Adolescents who saw signs explaining the number of miles they would need to walk to burn off the calories in a sugary drink were more likely to leave the store with a lower calorie, healthier, or smaller size beverage, according to new research from the Johns Hopkins Bloomberg School of Public Health. And those healthier choices persisted weeks after the signs came down.
A report on the findings, published online in the American Journal of Public Health, adds to the growing evidence suggesting that simply showing calorie counts on products and menus isn't enough to break Americans from their bad eating habits. With calorie counts expected on menus in chain restaurants having more than 20 outlets by early next year, as mandated by the Affordable Care Act, the researchers say policymakers may need to rethink how that information is communicated.
"People don't really understand what it means to say a typical soda has 250 calories," says study leader Sara N. Bleich, an associate professor in the Bloomberg School's Department of Health Policy and Management. "If you're going to give people calorie information, there's probably a better way to do it. What our research found is that when you explain calories in an easily understandable way, such as how many miles of walking are needed to burn them off, you can encourage behavior change."
For six-week stretches between August 2012 and June 2013, Bleich and her colleagues installed signs in six corner stores in low-income, predominantly black Baltimore neighborhoods. The signs, four in all, presented a key fact about the number of calories in a 20-ounce bottle of soda, sports drink, or fruit juice: that each bottle contained 250 calories, had 16 teaspoons of sugar, would take 50 minutes of running to work off those calories, or would take 5 miles to walk off the calories. Researchers observed 3,098 drink purchases by black adolescents between the ages of 12 and 18 and interviewed 25 percent of them after leaving the store about whether they had seen and understood the signs. Of the 35 percent who said they had seen the signs, 59 percent said they believed them, and 40 percent said they changed their behavior as a result.
The researchers posted the brightly colored 8.5-by-11-inch signs with the calorie information, displaying one sign at a time, on beverage cases in full view of customers. Before the signs were put up, researchers found that 98 percent of drink purchases in the stores were sugary beverages; after, the number dropped to 89 percent, regardless of the type of sign the adolescent had seen. When compared with purchasing behaviors during times when there was no signage, the most effective sign, Bleich says, was the one telling shoppers they would have to walk 5 miles to burn off the drink calories.
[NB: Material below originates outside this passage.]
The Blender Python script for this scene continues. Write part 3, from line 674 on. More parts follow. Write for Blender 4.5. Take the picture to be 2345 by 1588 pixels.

Overall, the number of sugary drink calories purchased went from 203 before the miles-of-walking sign to 179 after. The size of the purchases also fell, from 54 percent buying more than 16 ounces to 37 percent. Regardless of which sign was posted, the percentage of adolescents who chose to buy no beverage at all increased from 27 percent to 33 percent over the study period. Water purchases increased from 1 percent to 4 percent.
"This is a very low-cost way to get children old enough to make their own purchases to drink fewer sugar-sweetened beverages, and [the signs] appear to be effective even after they are removed," Bleich says. "Black adolescents are one of the groups at highest risk for obesity and one of the largest consumers of sugary beverages. And there is a strong scientific link between consumption of sugary beverages and obesity. Using these easy-to-understand and easy-to-install signs may help promote obesity prevention or weight loss."